-- Start --
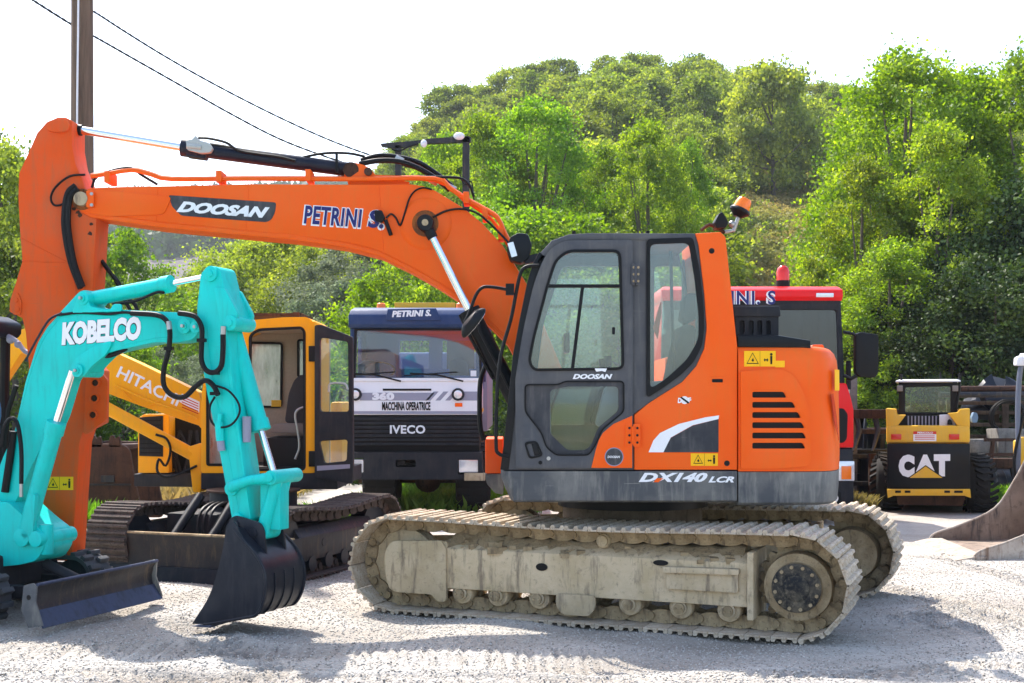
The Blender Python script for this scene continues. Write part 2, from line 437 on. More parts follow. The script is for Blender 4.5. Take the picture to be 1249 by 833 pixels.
for i_, v_ in ((1, -.035), (2, .02), (3, .55), (4, 0.0)): mz.inputs[i_].default_value = v_
c = mixc(m, mz.outputs[0], c, (.23, .19, .15))       # groove shading painted in: colour darkens with depth in ruts and hollows
L.new(c, b.inputs['Base Color']); b.inputs['Roughness'].default_value = .9
ad = nd(m, 'ShaderNodeMath', operation='SUBTRACT'); L.new(n4.outputs[0], ad.inputs[0]); L.new(vo.outputs['Distance'], ad.inputs[1])
bump(m, b, ad.outputs[0], .9, .012)
# earth beyond the yard
m, b, L = new_mat('grassy_earth'); M['earth'] = m
n1 = noise(m, .05, 6); n2 = noise(m, .9, 6, .7)
c = mixc(m, ramp(m, n1.outputs[0], .42, .6).outputs[0], (.15, .15, .045), (.30, .21, .085)); c = mixc(m, ramp(m, n2.outputs[0], .4, .7).outputs[0], c, (.08, .10, .028))
L.new(c, b.inputs['Base Color']); b.inputs['Roughness'].default_value = 1; bump(m, b, n2.outputs[0], 1, .4)
m, b, L = new_mat('ploughed_soil'); M['soil'] = m
n1 = noise(m, .12, 6, .7); n2 = noise(m, .7, 5, .7, stretch=(.3, 1.5, 1))
c = mixc(m, ramp(m, n1.outputs[0], .4, .65).outputs[0], (.07, .055, .05), (.10, .082, .075)); c = mixc(m, ramp(m, n2.outputs[0], .55, .7).outputs[0], c, (.15, .13, .12))
L.new(c, b.inputs['Base Color']); b.inputs['Roughness'].default_value = 1; bump(m, b, n2.outputs[0], 1, .5)

# the yard: fine sheet near the machines, with ruts, raked ridges and track prints
def yard_h(X, Y):
    r = np.random.default_rng(3); Z = np.zeros_like(X)
    for k in range(26):
        a = r.uniform(0, 6.28); f = r.uniform(1.2, 9); ph = r.uniform(0, 6.28)
        Z += np.sin((X * np.cos(a) + Y * np.sin(a)) * f + ph) * .011 / f ** .75
    # low ridges pushed up by turning tracks
    for (x0, y0, x1, y1, hgt, wd) in ((-2.4, 7.3, .6, 7.75, .022, .16), (-2.2, 8.2, -.6, 7.95, .018, .12), (-3.2, 6.9, -1.5, 7.5, .02, .14), (2.6, 7.4, 5, 8.1, .02, .12), (-1.6, 9.6, -.9, 8.4, .018, .15), (2.9, 9.3, 5, 9.2, .022, .12), (.5, 7.0, 3.5, 7.3, .018, .14), (-3.5, 8.0, -2.3, 8.0, .015, .1)):
        dx, dy = x1 - x0, y1 - y0; LL = math.hypot(dx, dy); t = ((X - x0) * dx + (Y - y0) * dy) / LL ** 2
        d = ((X - x0) * dy - (Y - y0) * dx) / LL + .05 * np.sin(t * 9)
        Z += 1.35 * hgt * np.exp(-(d / wd) ** 2) * sm(-.15, .15, t) * (1 - sm(.85, 1.15, t))
    # curved prints left by the excavator's shoes when it slewed
    R = np.hypot(X - 1.4, Y - 11.4); A = np.arctan2(Y - 11.4, X - 1.4)
    msk = sm(2.55, 2.7, R) * (1 - sm(3.5, 3.7, R)) * sm(-1.15, -1.0, A) * (1 - sm(-.62, -.5, A))
    Z += msk * .030 * np.sin(R * 2 * math.pi / .062 + .8 * np.sin(A * 9))
    msk = sm(7.25, 7.35, Y + .12 * X) * (1 - sm(7.85, 7.95, Y + .12 * X)) * sm(-4, -3.6, X) * (1 - sm(.4, .8, X))
    Z += msk * .015 * np.sin(X * 2 * math.pi / .058)
    # tyre prints: paired bands of chevrons
    for (x0, y0, x1, y1) in ((-4.6, 7.15, .9, 6.95), (1.2, 7.05, 6, 7.9), (-2.6, 9.4, -1.35, 7.0), (2.9, 13, 3.7, 8.2), (4.3, 13, 4.9, 8.2)):
        dx, dy = x1 - x0, y1 - y0; LL = math.hypot(dx, dy); t = ((X - x0) * dx + (Y - y0) * dy) / LL; d = ((X - x0) * dy - (Y - y0) * dx) / LL
        b_ = (1 - sm(.13, .17, np.abs(d))) * sm(0, .3, t) * (1 - sm(LL - .3, LL, t))
        Z += b_ * (-.018 + .017 * np.sign(np.sin((t + np.abs(d) * .8) * 2 * math.pi / .11)))
        Z += .012 * np.exp(-((np.abs(d) - .20) / .04) ** 2) * sm(0, .3, t) * (1 - sm(LL - .3, LL, t))
    return Z
V, Fc = grid(np.arange(-7, 7.01, .034), np.arange(5.0, 13.0, .024), yard_h)
V[:, 2] *= np.minimum(1, np.minimum.reduce([(7 - np.abs(V[:, 0])), V[:, 1] - 5.0, 13.0 - V[:, 1]]) / .5 + .0)
link('gravel_yard', big_mesh('gravel_yard', V, Fc, M['gravel']), kind='structure')
# ring of plain yard round it, to 24 m
g = G(); f0 = Fr(0, 0)
for (a, b_, c_, d_) in ((-60, -7, -12, 24), (7, 60, -12, 24), (-7, 7, -12, 5.0), (-7, 7, 12.99, 24)):
    g.add([(a, c_, 0), (b_, c_, 0), (b_, d_, 0), (a, d_, 0)], [(0, 1, 2, 3)])
single('yard_ground', g, M['gravel'], kind='structure', smooth=0)
# terrain beyond, one sheet to the horizon
xs = np.concatenate([np.arange(-2600, -200, 80), np.arange(-200, 200, 2.5), np.arange(200, 2601, 80)])
ys = np.concatenate([np.arange(-1500, 20, 60), np.arange(23.9, 200, 2.0), np.arange(200, 700, 8), np.arange(700, 3200, 100)])
V, Fc = grid(xs, ys, land); V[:, 2] -= .06
V[V[:, 1] < 20, 2] = -.12
link('hill_terrain', big_mesh('hill_terrain', V, Fc, M['earth']), kind='structure')
# ploughed field on the far slope
V, Fc = grid(np.arange(-115, -38, 2.5), np.arange(185, 345, 4), lambda x, y: land(x, y) + .5)
link('ploughed_field', big_mesh('ploughed_field', V, Fc, M['soil']), kind='structure')

# loose pebbles lying on the yard
def stones(name, n, x0, x1, y0, y1, s0, s1, mat, seed):
    r = np.random.default_rng(seed)
    base = np.array([[1, 0, 0], [-1, 0, 0], [0, 1, 0], [0, -1, 0], [0, 0, .7], [0, 0, -.7]], float)
    tri = np.array([[0, 2, 4], [2, 1, 4], [1, 3, 4], [3, 0, 4], [2, 0, 5], [1, 2, 5], [3, 1, 5], [0, 3, 5]])
    X = r.uniform(x0, x1, n); Y = y0 + (y1 - y0) * r.uniform(0, 1, n) ** 1.3; s = r.uniform(s0, s1, n) ** 1.0
    Z = yard_h(X, Y) + s * .25
    a = r.uniform(0, 6.28, n); V = base[None] * s[:, None, None] * r.uniform(.6, 1.3, (n, 6, 1))
    c, d = np.cos(a)[:, None], np.sin(a)[:, None]
    vx = V[:, :, 0] * c - V[:, :, 1] * d + X[:, None]; vy = V[:, :, 0] * d + V[:, :, 1] * c + Y[:, None]; vz = V[:, :, 2] + Z[:, None]
    V = np.stack([vx, vy, vz], -1).reshape(-1, 3); Fc = (np.arange(n)[:, None, None] * 6 + tri[None]).reshape(-1, 3)
    o = link(name, big_mesh(name, V, Fc, mat, False), kind='stuff', label='loose pale grey gravel stones strewn over the yard', cat_='gravel'); return o
m, b, L = new_mat('pebble'); M['pebble'] = m
vo = nd(m, 'ShaderNodeTexWhiteNoise'); ge = nd(m, 'ShaderNodeNewGeometry'); L.new(ge.outputs['Random Per Island'], vo.inputs['Vector'])
L.new(mixc(m, ge.outputs['Random Per Island'], (.24, .21, .175), (.57, .535, .48)), b.inputs['Base Color']); b.inputs['Roughness'].default_value = .85
stones('gravel', 70000, -4.6, 5.4, 6.7, 12.9, .003, .010, M['pebble'], 5)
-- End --
| STATED EXERCISE |
Give again, word for word, every line from the top of the data above to the line holding "n2.outputs[0], 1, .5)", inclusive, with the pictures left out.

| TASK ANSWER |
The Blender Python script for this scene continues. Write part 2, from line 437 on. More parts follow. The script is for Blender 4.5. Take the picture to be 1249 by 833 pixels.
for i_, v_ in ((1, -.035), (2, .02), (3, .55), (4, 0.0)): mz.inputs[i_].default_value = v_
c = mixc(m, mz.outputs[0], c, (.23, .19, .15))       # groove shading painted in: colour darkens with depth in ruts and hollows
L.new(c, b.inputs['Base Color']); b.inputs['Roughness'].default_value = .9
ad = nd(m, 'ShaderNodeMath', operation='SUBTRACT'); L.new(n4.outputs[0], ad.inputs[0]); L.new(vo.outputs['Distance'], ad.inputs[1])
bump(m, b, ad.outputs[0], .9, .012)
# earth beyond the yard
m, b, L = new_mat('grassy_earth'); M['earth'] = m
n1 = noise(m, .05, 6); n2 = noise(m, .9, 6, .7)
c = mixc(m, ramp(m, n1.outputs[0], .42, .6).outputs[0], (.15, .15, .045), (.30, .21, .085)); c = mixc(m, ramp(m, n2.outputs[0], .4, .7).outputs[0], c, (.08, .10, .028))
L.new(c, b.inputs['Base Color']); b.inputs['Roughness'].default_value = 1; bump(m, b, n2.outputs[0], 1, .4)
m, b, L = new_mat('ploughed_soil'); M['soil'] = m
n1 = noise(m, .12, 6, .7); n2 = noise(m, .7, 5, .7, stretch=(.3, 1.5, 1))
c = mixc(m, ramp(m, n1.outputs[0], .4, .65).outputs[0], (.07, .055, .05), (.10, .082, .075)); c = mixc(m, ramp(m, n2.outputs[0], .55, .7).outputs[0], c, (.15, .13, .12))
L.new(c, b.inputs['Base Color']); b.inputs['Roughness'].default_value = 1; bump(m, b, n2.outputs[0], 1, .5)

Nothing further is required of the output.